[Aim of the task]
Every line from the first one to the line containing "COL = scn.collection" should be echoed exactly; leave out the rest.
========================================================================
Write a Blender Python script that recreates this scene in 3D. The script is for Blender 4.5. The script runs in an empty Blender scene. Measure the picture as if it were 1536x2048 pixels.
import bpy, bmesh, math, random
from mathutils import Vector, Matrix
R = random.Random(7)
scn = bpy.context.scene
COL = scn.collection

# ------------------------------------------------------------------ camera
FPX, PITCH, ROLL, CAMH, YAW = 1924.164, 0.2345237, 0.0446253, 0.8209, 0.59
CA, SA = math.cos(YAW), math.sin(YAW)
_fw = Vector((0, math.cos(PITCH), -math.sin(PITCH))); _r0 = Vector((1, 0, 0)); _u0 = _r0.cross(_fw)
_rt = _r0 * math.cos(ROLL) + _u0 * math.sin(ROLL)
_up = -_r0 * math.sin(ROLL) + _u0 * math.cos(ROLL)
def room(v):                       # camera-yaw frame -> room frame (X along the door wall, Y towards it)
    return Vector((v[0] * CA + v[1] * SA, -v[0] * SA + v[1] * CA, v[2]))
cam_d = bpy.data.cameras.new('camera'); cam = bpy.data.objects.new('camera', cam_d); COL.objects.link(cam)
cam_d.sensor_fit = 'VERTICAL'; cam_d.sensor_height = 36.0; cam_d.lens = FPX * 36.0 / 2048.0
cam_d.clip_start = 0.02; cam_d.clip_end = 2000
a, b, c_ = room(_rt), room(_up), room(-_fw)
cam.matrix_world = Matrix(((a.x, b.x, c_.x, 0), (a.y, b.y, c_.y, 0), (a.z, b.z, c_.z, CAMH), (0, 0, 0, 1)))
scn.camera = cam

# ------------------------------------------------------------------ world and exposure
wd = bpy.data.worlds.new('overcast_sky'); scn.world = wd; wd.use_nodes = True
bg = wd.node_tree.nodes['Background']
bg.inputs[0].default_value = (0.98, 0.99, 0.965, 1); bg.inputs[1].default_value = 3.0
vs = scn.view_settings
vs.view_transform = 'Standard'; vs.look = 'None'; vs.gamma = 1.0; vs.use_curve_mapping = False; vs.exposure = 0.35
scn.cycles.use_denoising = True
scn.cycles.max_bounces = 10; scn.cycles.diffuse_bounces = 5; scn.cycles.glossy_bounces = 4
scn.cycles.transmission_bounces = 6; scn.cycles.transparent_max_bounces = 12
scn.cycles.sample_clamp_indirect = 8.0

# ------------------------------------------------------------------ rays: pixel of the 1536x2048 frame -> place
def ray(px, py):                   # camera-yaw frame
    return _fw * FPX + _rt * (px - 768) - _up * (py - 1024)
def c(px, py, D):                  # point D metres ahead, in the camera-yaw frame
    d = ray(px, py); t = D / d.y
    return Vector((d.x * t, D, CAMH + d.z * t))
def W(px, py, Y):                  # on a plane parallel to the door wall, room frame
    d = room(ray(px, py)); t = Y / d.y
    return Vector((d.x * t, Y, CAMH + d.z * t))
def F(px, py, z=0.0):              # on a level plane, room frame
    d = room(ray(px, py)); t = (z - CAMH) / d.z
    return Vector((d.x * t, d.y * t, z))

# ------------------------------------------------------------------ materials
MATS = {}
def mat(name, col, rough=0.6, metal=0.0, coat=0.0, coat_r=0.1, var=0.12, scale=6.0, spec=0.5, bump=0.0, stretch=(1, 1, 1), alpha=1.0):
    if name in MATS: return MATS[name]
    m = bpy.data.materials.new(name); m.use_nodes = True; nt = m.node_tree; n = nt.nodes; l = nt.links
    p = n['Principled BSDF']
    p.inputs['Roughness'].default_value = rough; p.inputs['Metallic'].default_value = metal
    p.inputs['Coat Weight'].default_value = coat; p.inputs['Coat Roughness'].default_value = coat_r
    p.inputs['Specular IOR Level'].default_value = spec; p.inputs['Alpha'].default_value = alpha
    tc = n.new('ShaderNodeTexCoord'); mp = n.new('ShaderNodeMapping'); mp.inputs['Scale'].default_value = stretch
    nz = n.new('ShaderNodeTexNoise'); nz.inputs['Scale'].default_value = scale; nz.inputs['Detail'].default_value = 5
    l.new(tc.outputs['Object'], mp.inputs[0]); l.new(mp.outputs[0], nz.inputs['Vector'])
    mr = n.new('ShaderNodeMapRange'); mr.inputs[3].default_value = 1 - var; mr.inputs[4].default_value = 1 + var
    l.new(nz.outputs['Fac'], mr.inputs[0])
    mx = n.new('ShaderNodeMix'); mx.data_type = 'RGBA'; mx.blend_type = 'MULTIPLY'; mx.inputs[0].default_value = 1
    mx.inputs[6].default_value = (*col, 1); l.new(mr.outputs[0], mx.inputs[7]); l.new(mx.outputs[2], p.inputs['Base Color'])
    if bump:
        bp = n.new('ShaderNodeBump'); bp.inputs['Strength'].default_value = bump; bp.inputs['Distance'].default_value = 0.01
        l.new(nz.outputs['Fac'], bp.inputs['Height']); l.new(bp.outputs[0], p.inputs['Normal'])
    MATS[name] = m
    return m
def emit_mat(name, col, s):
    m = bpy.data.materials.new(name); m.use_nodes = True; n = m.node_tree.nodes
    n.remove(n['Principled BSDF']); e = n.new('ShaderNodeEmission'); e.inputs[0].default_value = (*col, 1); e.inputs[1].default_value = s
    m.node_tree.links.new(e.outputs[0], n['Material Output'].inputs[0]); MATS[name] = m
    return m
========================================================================
[Finished answer]
Write a Blender Python script that recreates this scene in 3D. The script is for Blender 4.5. The script runs in an empty Blender scene. Measure the picture as if it were 1536x2048 pixels.
import bpy, bmesh, math, random
from mathutils import Vector, Matrix
R = random.Random(7)
scn = bpy.context.scene
COL = scn.collection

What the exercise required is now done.